Before the end of the work, I absolutely want to mention and thank Rob Hill and Tristan Parker, who worked and collaborated behind the scenes, as good coordinators and curators, for the success of this project.”
Jamie:
“Francesca’s architectural background is very much apparent when we view her images as a set. Her love of angles, lines, parallels and diagonals are the main feature in most of her images, as is demonstrated in the near-abstract quality of the road and yellow trousered pedestrian. But it is her fourth image of the roundabout that breaks the mould with some beautiful curves, repeated across the image from the signposts, the lamppost and even a well considered curved car. Of course the person disappearing under the lamp post is the clincher and demonstrates perfect timing. This is very much contemporary ‘decisive moment’ street photography.

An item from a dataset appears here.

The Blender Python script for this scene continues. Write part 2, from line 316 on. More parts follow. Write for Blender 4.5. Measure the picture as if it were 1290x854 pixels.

Also great timing are the two people walking under the two objects hanging from a brick wall and, rather than choosing two random people, Francesca has captured two people seemingly wearing identical hats. Both perfectly positioned under each object. Taking up full two-thirds of the image the study in parallels is well executed with the green strip of grass contrasting nicely with the red brick.
The shadow taking the dog for a walk stands out as quite different to much of Francesca’s work. Here she has stepped right in and got close to her subject. Again, more parallels here but it is the shadow of the Churchillesque dog-walker that really makes this picture stand out.
I’ve really enjoyed working on this mini-project, especially with a street photographer of Francesca’s calibre. Minimal suits her style perfectly and there is much we can learn from her execution. Her study in architecture gives her a keen eye in spotting those minimal foregrounds and backgrounds.
Keep an eye on Francesca, she’s definitely one to watch!”